If you like Zorn's Parachute years, The Art Ensemble of Chicago - Nessa box set would be of interest. Lots of clattering, duck calls, and wild improvisation. I haven't heard anything else I like from them, though.
I have lots of good luck with Han Bennink, Brotzmann (and most of the groups except the Chicago Tentet + 1), Paul Dunmall (more musical), Peter Kowald (more musical), John Butcher, Irene Schweizer (Jazz Meets India), and various drummers (Nasheet Waits, for instance). If you like AMM, Iskra 1903, and other Emanem groups, is a cool little scene of kitchen improvisation, electronics, and electro-acoustics. If you're interested in improvised psychedelia, the obvious choices are late-60s/early-70s Miles Davis and Alice Coltraine. I wish there was more like AAyler, but I haven't had any luck finding it. He's uniquely lyrical, just as Jerry Garcia was.
Some of the krautrock scene incorporated free jazz, but maybe that is for another thread.

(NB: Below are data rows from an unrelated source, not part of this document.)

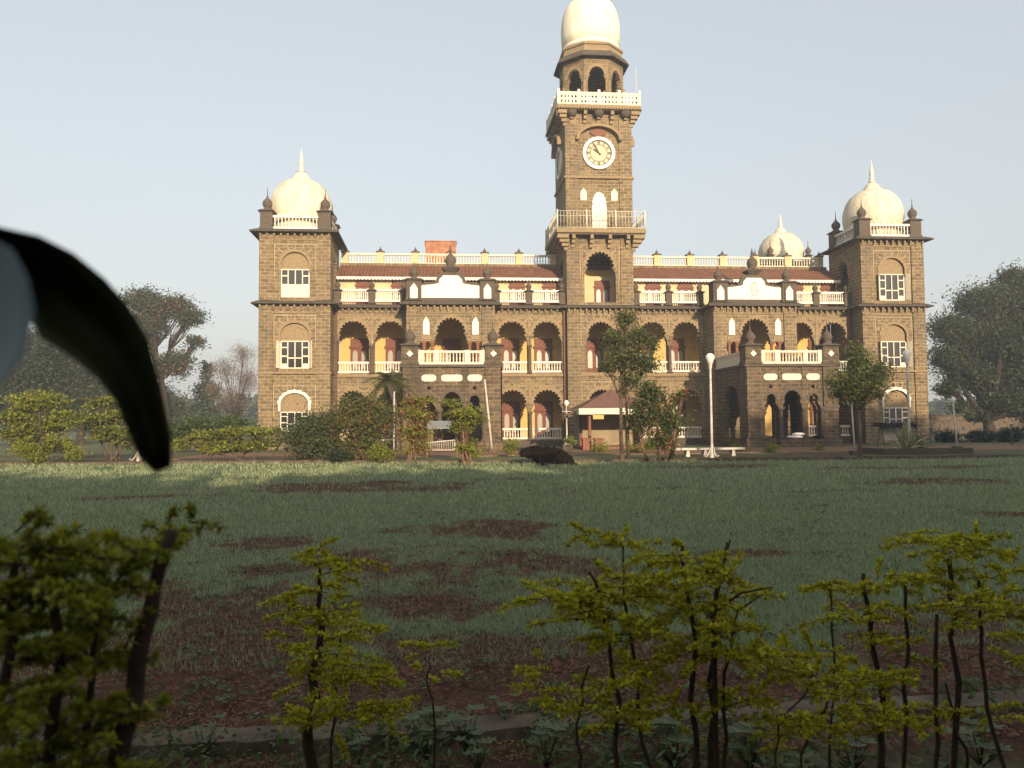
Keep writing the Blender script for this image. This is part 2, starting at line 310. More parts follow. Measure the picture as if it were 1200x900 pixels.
# doors on the rear wall (red-brown joinery, two arched frosted lights, shaped head)
def door_mesh(h, wd=1.3):
    b = MB(); w2 = wd/2
    b.panel(rect(-w2, w2, 0, h), [], -.08, 0, 'xz', 0)
    b.panel([(-w2-.08, h*.74), (w2+.08, h*.74), (w2+.08, h*.79), (w2*.55, h*.9), (0, h*1.0), (-w2*.55, h*.9), (-w2-.08, h*.79)], [], -.16, -.081, 'xz', 2)
    for s in (-1, 1):
        c = s*w2*.48; b.panel(round_arch(c, w2*.27, h*.56, h*.68, h*.2), [], -.1, -.081, 'xz', 1)
        b.box(c-w2*.3, c+w2*.3, -.1, -.081, h*.03, h*.15, 2)
    b.box(-w2*.35, w2*.35, -.1, -.081, h*.8, h*.86, 1) if False else None
    b.box(-.03, .03, -.105, -.081, .02, h*.72, 0)
    return b
door0 = door_mesh(2.72).build('door', ['wood', 'glass', 'wood'], palace, (-16.97, 3.0, .5))
AX = [-16.97, -14.48, -6.15, -3.75, 3.75, 6.15, 14.48, 16.97]
first = True
for x in AX+[-10.4, 10.4, 0]:
    for z in (.5, 5.1, 9.86):
        if first: first = False; continue
        d = rep(door0, palace, (x+(.15 if z < 6 else .5), 3.0, z))
        if z > 9: d.location = (x+.55, 1.74, 9.87); d.scale = (.85, .6, .74)
door0.location.x = -16.85
b = MB(); b.box(-18.25, 18.25, 1.75, 2.98, 9.87, 12.2); b.build('terrace_wall', 'pale', palace)
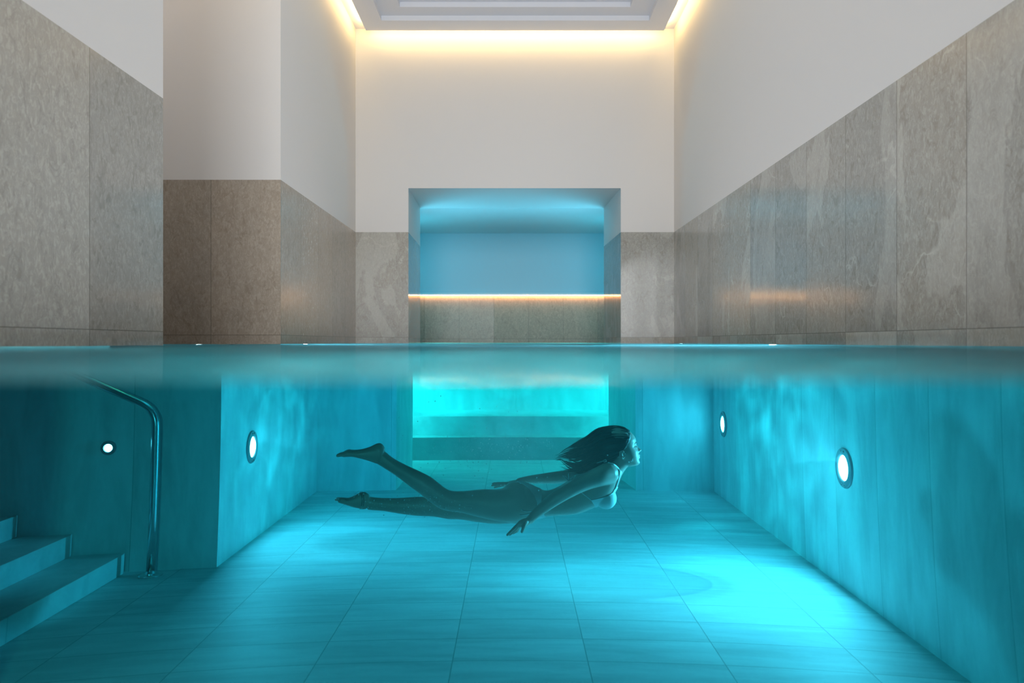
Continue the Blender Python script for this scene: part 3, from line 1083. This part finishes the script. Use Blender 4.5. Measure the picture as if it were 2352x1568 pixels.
# hair: a core with some three hundred locks over it
RG = [(1445.5, 986, 1411, 1046, .075, 11), (1430, 979.5, 1404, 1058, .083, 9), (1411, 977, 1394, 1066, .086, 6), (1391, 979.5, 1379, 1072, .086, 3), (1370, 987, 1363, 1079, .085, 0),
      (1350, 998.5, 1345, 1085, .082, 0), (1330, 1010, 1327, 1086, .077, 0), (1312, 1021, 1310, 1078, .068, 0), (1297, 1031.5, 1296, 1067, .055, 0), (1284, 1042, 1285, 1056, .034, 0)]
RGS = catmull(RG, 6)


def hair_at(s, a, rr):
    x = max(0.0, min(0.9999, s)) * (len(RGS) - 1)
    i = int(x)
    v = RGS[i] * (1 - (x - i)) + RGS[i + 1] * (x - i)
    t = P(v[0], v[1], YC)
    b = P(v[2], v[3], YC)
    c = (t + b) / 2
    h = (t - b) / 2
    return c + h * math.cos(a) * rr + Vector((v[5] / 411 * abs(math.sin(a)) ** 1.5, v[4] * math.sin(a) * rr, 0))


hr = random.Random(11)
bm = BM()
core = []
for k in range(15):
    s = 0.012 + 0.62 * k / 14
    rr = 0.985 - 0.75 * max(0.0, (s - .30) / .33) ** 1.6
    core.append([hair_at(s, 2 * PI * i / 40, rr * (0.97 + 0.03 * math.sin(i * 2.7 + k * 0.4))) for i in range(40)])
loft(bm, core)
for cl in range(64):
    ca = 2 * PI * (cl + hr.uniform(-.3, .3)) / 64 * 1.0
    crr = hr.uniform(0.45, 1.0) if cl % 2 else hr.uniform(.88, 1.0)
    cend = hr.uniform(0.74, 1.06)
    ph, am, fq = hr.uniform(0, 6.28), hr.uniform(0.05, 0.13), hr.uniform(4, 8)
    cdr = hr.uniform(0.02, 0.07)
    cda = hr.uniform(-0.5, 0.5)
    for i in range(8):
        a0 = ca + hr.uniform(-.085, .085)
        r1 = hr.uniform(-.04, .04)
        s0 = hr.uniform(0.012, 0.06) if i % 3 else hr.uniform(0.1, 0.4)
        s1 = min(1.10, cend + hr.uniform(-0.12, 0.03))
        r0 = hr.uniform(0.0018, 0.0042)
        pts, rad = [], []
        for k in range(21):
            u = k / 20
            s = s0 + (s1 - s0) * u
            w = max(0.0, s - 0.2)
            pinch = 1 - 0.75 * max(0.0, (u - .45) / .55)
            a = ca + (a0 - ca) * pinch + cda * w + am * math.sin(fq * s * 2 + ph) * min(1, w * 3)
            p = hair_at(min(s, .9999), a, crr + r1 * pinch + cdr * math.sin(fq * s * 1.7 + ph) * min(1, w * 4) + (0.012 if s < .3 else 0.0))
            if s > 1:
                p = p + Vector((-(s - 1) * 0.35, 0, -(s - 1) * 0.12))
            pts.append(p)
            rad.append(max(0.0004, r0 * min(1.0, 0.4 + 4 * u) * (1 - u ** 3 * 0.92)))
        tube(bm, pts, rad, n=6, k=1, flat=1.3, roundcap=False)
for i in range(46):
    a = PI + hr.uniform(-1.5, 1.3)
    rr = hr.uniform(0.6, 0.98)
    s0, s1 = hr.uniform(0.38, 0.5), hr.uniform(0.66, 0.9)
    out_ = Vector((hr.uniform(-.035, -.005), hr.uniform(-.012, .012), hr.uniform(-.032, .004)))
    r0 = hr.uniform(0.0016, 0.0034)
    ph = hr.uniform(0, 6.28)
    pts, rad = [], []
    for k in range(15):
        u = k / 14
        p = hair_at(s0 + (s1 - s0) * u, a + 0.12 * math.sin(5 * u + ph), rr) + out_ * u ** 2 + Vector((0, 0, 0.004 * math.sin(7 * u + ph) * u))
        pts.append(p)
        rad.append(max(0.0004, r0 * (1 - u ** 2 * 0.92)))
    tube(bm, pts, rad, n=6, k=1, flat=1.3, roundcap=False)
obj('hair', bm, M_hair, person, smooth=True)

# ------------------------------------------------------------------ air bubbles
m, nt, out = newmat('air_bubble')
n_ = N(nt)
df = n_('MixShader', {0: 0.65, 1: n_('BsdfDiffuse', {0: (0.97, 0.98, 0.98, 1)}).outputs[0], 2: n_('BsdfTranslucent', {0: (0.97, 0.98, 0.98, 1)}).outputs[0]}).outputs[0]
sh = n_('MixShader', {0: 0.40, 1: df, 2: n_('BsdfGlossy', {0: (1, 1, 1, 1), 1: 0.13}).outputs[0]}).outputs[0]
nt.links.new(sh, out.inputs[0])
M_bub = m
br = random.Random(5)
bm = BM()


def dot(bm, p, r):
    bmesh.ops.create_icosphere(bm, subdivisions=1, radius=r, matrix=Matrix.Translation(p))


for i in range(620):
    u = br.random()
    if u < 0.62:
        x, y = br.gauss(1130, 95), br.gauss(1020, 38)
    elif u < 0.80:
        x, y = br.gauss(985, 45), br.gauss(1155, 16)
    elif u < 0.90:
        x, y = br.gauss(855, 28), br.gauss(1152, 12)
    else:
        x, y = br.uniform(760, 1240), br.uniform(900, 1180)
    if not (740 < x < 1290 and 880 < y < 1200):
        continue
    dot(bm, P(x, y, br.uniform(4.18, 4.30)), 0.0012 + 0.0026 * br.random() ** 2.4)
tag(obj('bubble_cloud', bm, M_bub), 'fine cloud of tiny air bubbles trailing behind the woman', 'bubbles', kind='stuff')

BIG = [(1395.3, 1044.5, 2.4, 'air bubble in the hair behind the ear'), (1416.3, 1046.5, 2.2, 'air bubble just below and behind the ear'),
       (1428.6, 1050.7, 2.4, 'air bubble under the ear lobe'), (1435.9, 1042.2, 2.4, 'air bubble on the cheek in front of the ear'),
       (1452.7, 1053.7, 2.6, 'topmost air bubble of the cluster by the jaw'), (1452.3, 1057.2, 3.0, 'largest air bubble of the cluster by the jaw'),
       (1449.6, 1058.6, 2.0, 'small air bubble left of the largest one by the jaw'), (1444.4, 1060.2, 2.6, 'air bubble on the jaw line towards the neck'),
       (1435.9, 1062, 1.6, 'small air bubble on the neck below the ear'), (1150.5, 1113.3, 2.4, 'air bubble between the fingers of the far hand')]
for (bx, by, rp, lab) in BIG:
    p = surf(bx, by) if bx > 1300 else P(bx, by, 4.79)
    r = rp / 411 * 0.55
    b = BM()
    bmesh.ops.create_uvsphere(b, u_segments=14, v_segments=10, radius=r, matrix=Matrix.Translation(p - Vector((0, r * 0.5, 0))))
    tag(obj('air_bubble', b, M_bub, smooth=True), lab, 'air bubble', 'larger air bubbles around the woman')
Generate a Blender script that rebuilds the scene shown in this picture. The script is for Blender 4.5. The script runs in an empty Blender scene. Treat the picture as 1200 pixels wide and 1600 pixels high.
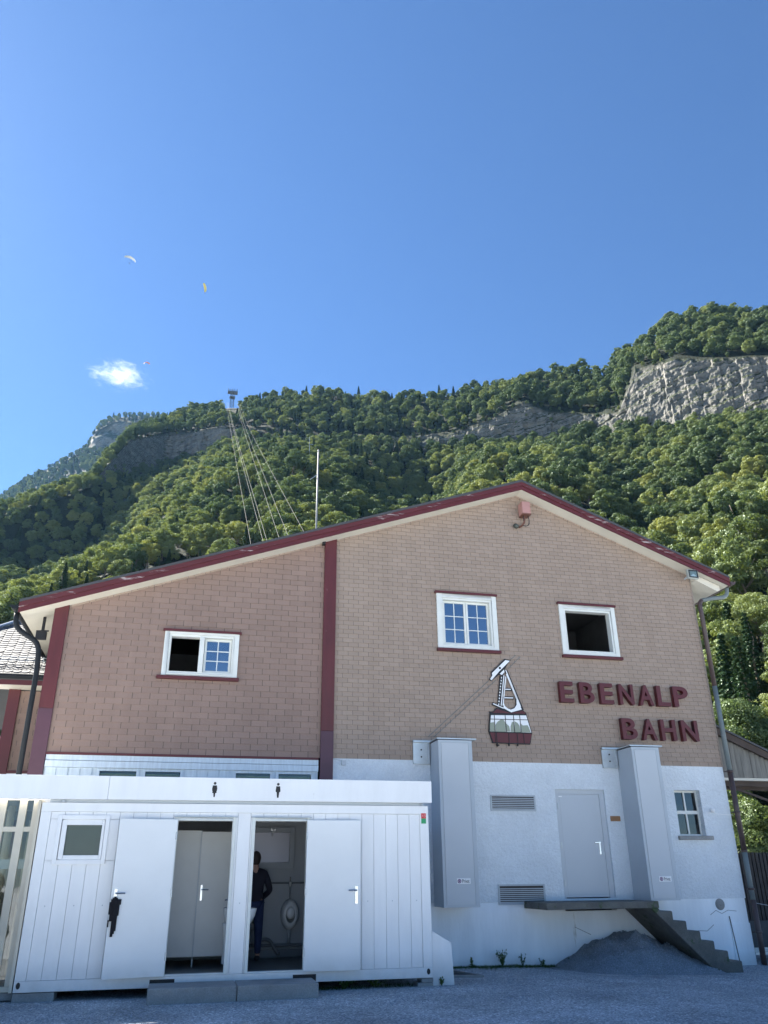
import bpy, bmesh, math, random
import numpy as np
from mathutils import Vector, Matrix, noise
from math import sin, cos, tan, pi, radians, atan2, hypot, floor

S = bpy.context.scene
COL = S.collection
R = radians

# ------------------------------------------------------------------ camera
# metres; X runs along the facade, Y goes into the picture, Z is up
EYE = 1.55
F_PX, PITCH, ROLL, YAW = 1248.79, 0.427943, -0.009349, 0.234140
F0 = Vector((sin(YAW), cos(YAW), 0)); R0 = Vector((cos(YAW), -sin(YAW), 0))
FW = F0 * cos(PITCH) + Vector((0, 0, sin(PITCH)))
U0 = -F0 * sin(PITCH) + Vector((0, 0, cos(PITCH)))
RT = R0 * cos(ROLL) + U0 * sin(ROLL); UP = -R0 * sin(ROLL) + U0 * cos(ROLL)
cam_d = bpy.data.cameras.new('camera'); cam = bpy.data.objects.new('camera', cam_d); COL.objects.link(cam)
cam_d.sensor_fit = 'VERTICAL'; cam_d.sensor_height = 24.0; cam_d.lens = 24.0 * F_PX / 1600
cam_d.clip_start = 0.1; cam_d.clip_end = 20000
m = Matrix((RT, UP, -FW)).transposed().to_4x4(); m.translation = (0, 0, EYE)
cam.matrix_world = m
S.camera = cam

# ------------------------------------------------------------------ sky, sun, exposure
SUN_AZ, SUN_EL = R(-40), R(42)
W = bpy.data.worlds.new('World'); S.world = W; W.use_nodes = True
nt = W.node_tree; bg = nt.nodes['Background']
sky = nt.nodes.new('ShaderNodeTexSky'); sky.sky_type = 'NISHITA'; sky.sun_disc = False
sky.sun_elevation = SUN_EL; sky.sun_rotation = SUN_AZ; sky.altitude = 870
sky.air_density = 1.0; sky.dust_density = 0.3; sky.ozone_density = 9.0
tn = nt.nodes.new('ShaderNodeMix'); tn.data_type = 'RGBA'; tn.blend_type = 'MULTIPLY'; tn.inputs[0].default_value = 1
tn.inputs[7].default_value = (.87, .95, 1.0, 1); nt.links.new(sky.outputs[0], tn.inputs[6]); nt.links.new(tn.outputs[2], bg.inputs[0]); bg.inputs[1].default_value = 0.037
sd = bpy.data.lights.new('sun', 'SUN'); so = bpy.data.objects.new('sun', sd); COL.objects.link(so)
sd.energy = 5.0; sd.angle = R(0.5); sd.color = (1.0, 0.95, 0.86)
SV = Vector((sin(SUN_AZ) * cos(SUN_EL), cos(SUN_AZ) * cos(SUN_EL), sin(SUN_EL)))
so.rotation_euler = SV.to_track_quat('Z', 'Y').to_euler(); so.location = SV * 50
S.view_settings.view_transform = 'Standard'; S.view_settings.look = 'None'
S.view_settings.exposure = 2.35; S.view_settings.gamma = 1
S.cycles.use_denoising = True
S.cycles.max_bounces = 8; S.cycles.transparent_max_bounces = 16; S.cycles.volume_bounces = 0

# ------------------------------------------------------------------ helpers
def ray(x, y): return FW + RT * ((x - 600) / F_PX) - UP * ((y - 800) / F_PX)
def at(x, y, Y):
    d = ray(x, y); return Vector((0, 0, EYE)) + d * (Y / d.y)
def azel(x, y):
    d = ray(x, y); return atan2(d.x, d.y), atan2(d.z, hypot(d.x, d.y))
def project(p):
    d = Vector(p) - Vector((0, 0, EYE)); w = d.dot(FW)
    if w < 1: return None
    return 600 + F_PX * d.dot(RT) / w, 800 - F_PX * d.dot(UP) / w

def tag(o, label=None, cat=None, group=None, kind=None):
    if label: o['label'] = label
    if cat: o['category'] = cat
    if group: o['group'] = group
    if kind: o['kind'] = kind
    return o
def thing(name, label, cat, loc=(0, 0, 0), group=None):
    o = bpy.data.objects.new(name, None); COL.objects.link(o); o.location = loc; o.empty_display_size = .2
    return tag(o, label, cat, group)
def base(o):                      # world offset of a parent chain (only translations are used)
    v = Vector((0, 0, 0))
    while o: v += o.location; o = o.parent
    return v
def link(name, me, mats, parent=None, smooth=False, world=True):
    for mm in (mats if isinstance(mats, (list, tuple)) else [mats]): me.materials.append(mm)
    o = bpy.data.objects.new(name, me); COL.objects.link(o)
    if parent:
        o.parent = parent
        if world: o.location = -base(parent)
    if smooth:
        for p in me.polygons: p.use_smooth = True
    return o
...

Guru Guru fusion. Xhol Caravan, etc.
I haven't had a lot of luck with Sun Ra. The best album I've heard so far is Astro Black, and I like some of the Heliocentric Worlds series. I haven't been able to get into Anthony Braxton, either.
I relate very little of this to noise, though. I see why it is, but I don't compartmentalize it like that. Even when seeing Brotzmann live and watching him play his joke on us all while he lazily blasts his lungs for the 4000th time, I'm not thinking noise. If I associate it with any other period or style, it strikes me as psychedelic and of jam band orientation. I don't really care for the language or tonality of jazz, so it fits into extremely tiny pinholes of mood and desire. It's a world I rarely tap and that is unto itself in my associations.